Our projections are derived from two components: (1) A statistical model of the relationship between the set of predictors and the probability of onset, termination, escalation, and deescalation of armed conflict; and (2) projections for these predictors. All the countries in the world are units of analysis, and they are observed once every year. The statistical model is a multinomial logistic regression model which allows estimating the probabilities of no conflict as well as major and minor conflict.

We have data or forecasts for all predictor variables from 1970 up to 2050. Our independent variables are of two types. First, we include variables that several studies have shown are correlated with conflict: the two development indicators – infant mortality rates and education levels; the two demographic variables – population size and the size of the population in age group 15-24 years as a proportion of population in age groups 15-65 years; an indicator of ethnic dominance/polarization and whether the country is an oil producer. We assume that all these are exogenous to conflict. Second, the model includes information on whether the country was in conflict the year before. We also code for how long time the country had been independent or at peace or war up to two years earlier, and whether any neighboring countries are at conflict. These variables are obviously endogenous to conflict.

For the demographic variables, including infant mortality rates, we have forecasts for all countries in the period 2012-2050 from the UN demographic division. We use projections for the proportion of population with completed secondary education developed by the IIASA in Vienna. For ethnic composition and oil production we simply assume that these factors remain unchanged over the next forty years.

The figure below shows how a computer program, developed by Joakim Karlsen, combines the statistical model with the projections to obtain our conflict predictions. Visio_FlowChartFirst, we estimate the statistical model. Then we load the last observed status (in 2009) for the dependent and independent variables. To account for uncertainty concerning our statistical model, we draw a ‘realization’ of the coefficients based on the estimates and the estimated variance/covariance matrix. We then pair the realized coefficients and the observed predictors to calculate the probability of minor or major conflict.
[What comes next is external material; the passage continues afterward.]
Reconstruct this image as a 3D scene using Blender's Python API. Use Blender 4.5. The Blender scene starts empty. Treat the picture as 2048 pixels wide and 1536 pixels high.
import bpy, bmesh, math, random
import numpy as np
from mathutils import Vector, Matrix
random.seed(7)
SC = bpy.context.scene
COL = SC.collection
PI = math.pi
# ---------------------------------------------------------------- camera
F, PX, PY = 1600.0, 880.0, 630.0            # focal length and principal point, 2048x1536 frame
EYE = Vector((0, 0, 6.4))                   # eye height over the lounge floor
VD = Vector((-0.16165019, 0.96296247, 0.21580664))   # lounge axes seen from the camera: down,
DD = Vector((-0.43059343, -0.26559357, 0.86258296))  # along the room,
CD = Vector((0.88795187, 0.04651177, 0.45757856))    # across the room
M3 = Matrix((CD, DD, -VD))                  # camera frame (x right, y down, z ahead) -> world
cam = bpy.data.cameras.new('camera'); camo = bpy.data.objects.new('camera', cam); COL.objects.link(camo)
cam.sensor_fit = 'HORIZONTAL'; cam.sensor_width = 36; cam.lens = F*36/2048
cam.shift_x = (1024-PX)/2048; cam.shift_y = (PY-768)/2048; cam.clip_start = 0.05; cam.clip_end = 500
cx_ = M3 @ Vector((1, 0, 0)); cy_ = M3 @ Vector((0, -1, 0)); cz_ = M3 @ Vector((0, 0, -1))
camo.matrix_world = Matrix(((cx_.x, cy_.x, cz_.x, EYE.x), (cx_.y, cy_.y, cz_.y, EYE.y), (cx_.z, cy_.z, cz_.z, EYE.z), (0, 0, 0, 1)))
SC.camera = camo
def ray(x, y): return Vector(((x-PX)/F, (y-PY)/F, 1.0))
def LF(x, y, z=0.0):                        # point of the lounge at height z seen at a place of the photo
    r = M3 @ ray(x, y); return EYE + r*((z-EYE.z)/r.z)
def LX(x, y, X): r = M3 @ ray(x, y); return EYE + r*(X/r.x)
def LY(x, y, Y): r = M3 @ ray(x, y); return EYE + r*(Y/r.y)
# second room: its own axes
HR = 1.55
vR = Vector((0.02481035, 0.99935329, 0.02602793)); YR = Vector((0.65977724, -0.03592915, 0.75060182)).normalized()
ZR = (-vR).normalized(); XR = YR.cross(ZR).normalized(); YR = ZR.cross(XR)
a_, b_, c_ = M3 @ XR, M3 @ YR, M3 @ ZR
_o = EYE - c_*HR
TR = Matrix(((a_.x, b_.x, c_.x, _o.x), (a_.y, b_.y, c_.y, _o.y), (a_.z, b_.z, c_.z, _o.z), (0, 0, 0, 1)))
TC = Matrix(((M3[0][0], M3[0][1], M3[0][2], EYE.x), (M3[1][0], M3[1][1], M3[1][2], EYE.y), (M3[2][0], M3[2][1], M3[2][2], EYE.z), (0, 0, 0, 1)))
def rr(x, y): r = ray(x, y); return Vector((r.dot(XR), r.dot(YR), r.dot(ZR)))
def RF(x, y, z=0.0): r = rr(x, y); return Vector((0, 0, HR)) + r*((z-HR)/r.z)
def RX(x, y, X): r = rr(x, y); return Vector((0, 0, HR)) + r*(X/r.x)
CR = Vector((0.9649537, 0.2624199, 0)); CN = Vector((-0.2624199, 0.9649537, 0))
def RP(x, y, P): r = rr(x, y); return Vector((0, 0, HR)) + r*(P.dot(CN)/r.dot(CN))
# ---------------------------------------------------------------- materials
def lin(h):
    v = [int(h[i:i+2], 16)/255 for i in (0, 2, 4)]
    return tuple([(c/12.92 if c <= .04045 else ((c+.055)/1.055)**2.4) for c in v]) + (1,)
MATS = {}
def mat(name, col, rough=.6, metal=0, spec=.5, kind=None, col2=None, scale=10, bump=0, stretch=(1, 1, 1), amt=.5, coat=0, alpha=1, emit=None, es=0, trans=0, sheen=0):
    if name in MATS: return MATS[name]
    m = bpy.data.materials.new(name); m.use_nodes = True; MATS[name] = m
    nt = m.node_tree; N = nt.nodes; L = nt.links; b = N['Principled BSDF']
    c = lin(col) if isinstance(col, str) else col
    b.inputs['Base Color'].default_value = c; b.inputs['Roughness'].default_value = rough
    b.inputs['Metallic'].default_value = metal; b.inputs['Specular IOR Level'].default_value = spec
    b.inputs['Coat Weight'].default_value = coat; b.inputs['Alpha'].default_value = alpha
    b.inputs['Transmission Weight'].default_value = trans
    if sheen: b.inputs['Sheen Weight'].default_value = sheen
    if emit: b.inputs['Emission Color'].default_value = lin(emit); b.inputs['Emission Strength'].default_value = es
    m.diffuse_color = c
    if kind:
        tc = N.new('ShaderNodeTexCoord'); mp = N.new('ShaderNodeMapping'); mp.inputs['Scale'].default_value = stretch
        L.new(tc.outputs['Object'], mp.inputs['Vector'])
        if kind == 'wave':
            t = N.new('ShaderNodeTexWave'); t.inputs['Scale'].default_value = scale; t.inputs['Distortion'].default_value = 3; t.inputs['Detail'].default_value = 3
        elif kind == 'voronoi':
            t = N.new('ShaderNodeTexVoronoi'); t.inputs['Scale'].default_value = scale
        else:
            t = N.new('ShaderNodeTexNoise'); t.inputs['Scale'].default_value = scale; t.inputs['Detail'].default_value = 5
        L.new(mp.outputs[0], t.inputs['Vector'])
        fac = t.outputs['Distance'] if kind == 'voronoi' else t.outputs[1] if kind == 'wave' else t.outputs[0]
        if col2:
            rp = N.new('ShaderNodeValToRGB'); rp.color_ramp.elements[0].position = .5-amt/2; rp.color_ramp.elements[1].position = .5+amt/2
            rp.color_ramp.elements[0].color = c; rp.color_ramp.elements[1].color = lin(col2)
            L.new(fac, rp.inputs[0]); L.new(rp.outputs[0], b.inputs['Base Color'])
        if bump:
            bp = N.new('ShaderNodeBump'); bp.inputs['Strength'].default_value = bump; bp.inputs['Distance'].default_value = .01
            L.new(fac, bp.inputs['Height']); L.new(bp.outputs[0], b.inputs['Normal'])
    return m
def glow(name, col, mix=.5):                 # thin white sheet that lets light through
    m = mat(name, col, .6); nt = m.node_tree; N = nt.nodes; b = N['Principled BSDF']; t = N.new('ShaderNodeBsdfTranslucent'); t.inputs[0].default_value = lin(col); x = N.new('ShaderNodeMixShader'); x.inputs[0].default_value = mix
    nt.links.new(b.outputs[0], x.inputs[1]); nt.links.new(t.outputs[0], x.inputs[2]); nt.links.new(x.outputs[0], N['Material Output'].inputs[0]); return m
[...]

The program then draws an outcome for the next year (no conflict, minor or major) based on these predicted probabilities. Before moving to the subsequent year, the program recalculates the variables representing conflict history and neighboring conflicts based on the simulated outcome and retrieves the projections for the exogenous variables. Then all of this is repeated until 2050. To even out the impact of random draws, this procedure is repeated several thousand times.

What is predictable and what is not?

Our predictions are based on some fairly restrictive assumptions: that the forecasts for our exogenous predictors turn out to be correct, that the past relationship between our predictors and the probability of internal armed conflict will continue to hold in the future, and that our model contains all major factors that cause conflicts. All of these premises can be questioned.

Global unexpected shocks such as deep and persistent global economic recessions may prove the UN/IIASA forecasts too optimistic. Likewise, the forecasts have not calculated in severe future effects of climate change. Technological changes may affect the incentives for warfare. The introduction of a substitute for oil would probably reduce the future incidence of conflict, but the innovation of new technologies that give rise to other types of rent-generating extraction could increase it.

We also assume that our predictors are exogenous to conflict. They obviously are not. Internal conflicts are devastating, and can set countries back a decade. Still, most countries have seen improvements in our development indicators. Lebanon, Laos, and Cambodia all reduced infant mortality rates by more than 50% from 1965 to 2009 despite their extremely destructive conflicts. Even Afghanistan has reduced infant mortality rates by about 30%. Moreover, the risk of devastating conflict is likely to feed into the UN’s forecasts, at least on average across regions. We are working on incorporating the feedback processes into the simulations, but believe the bias due to endogeneity is relatively minor.

We also ignore other shocks that may affect the future of armed conflict. Another ‘cold war’ between old or emergent superpowers might lead to a surge of new proxy wars. In the very unlikely event that a large country such as China or India was to disintegrate into several new states, we would probably see many new internal conflicts.

In my own view, perhaps the most evident shortcoming is that our predictions ignore the importance of political systems – the institutions that regulate how leaders are recruited and how they make decisions. We leave this out since we don’t have any credible forecasts for changes to political systems over the next 40 years, but it is evident that many internal armed conflicts are fought over the nature of the political system, in particular in non-democratic middle-income countries. Several studies in political science show that pressures for democratization increase with development. We failed to predict the conflicts in Syria and Libya mainly because we do not take into account the increase in such tensions within the Middle East and North Africa.